As an unfortunate "rule of thumb", I find that the takes chosen by the director and/or committee do tend to be the ones I liked the least. In fact, my favorite bits of dialogue performance usually surprise the hell out of me, because I never take "mental notes" when a well-written scene or individual cue is going perfectly well - I'm too busy enjoying being immersed in "the moment".

But yes - unless you've got a fiercely independent director/producer with a preference for those unexpected "Road Less Travelled" moments of freewheeling inspiration at the microphone, you can pretty much count on what Daws called "the safe, predictable cosmetic read" being selected to "print"*. The trick is to hold back on giving any line that kind of "safe on the nose" delivery in the first place, until your most inventive angles have been explored and considered; before finally offering something conventional for the director to have as a default they won't have trouble "selling" to the executive committee later. Then, as the character eventually takes on a life of its own, the more creative and expressively satisfying impulses slowly established over several sessions become comfortably familiar to the ears of the production staff, and it's no longer so imperative to "play it safe" from then on.

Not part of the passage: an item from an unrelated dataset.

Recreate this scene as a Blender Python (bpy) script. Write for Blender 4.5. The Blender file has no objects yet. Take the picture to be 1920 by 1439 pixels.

Of course, if your creative impulses misfire, and you feel you've "hit a clinker", you can always plant a seed of doubt before it leaves the recording studio, and re-deliver it in a more pleasing way; and if you notice it "goes wrong" before the line fully concludes, there's always the old character actor's "wild card" trick of sabotaging or bailing-out of the take - which naturally forces a (hopefully improved) re-take. …Just try to limit such antics to a minimum, or risk becoming a tiresome session-dragging source of disruptions wherever you show up to perform.

(*an archane reference to the days when optical soundtrack recording was done directly onto unexposed motion picture film stock, with only selected takes sent to the lab for processing and duplication).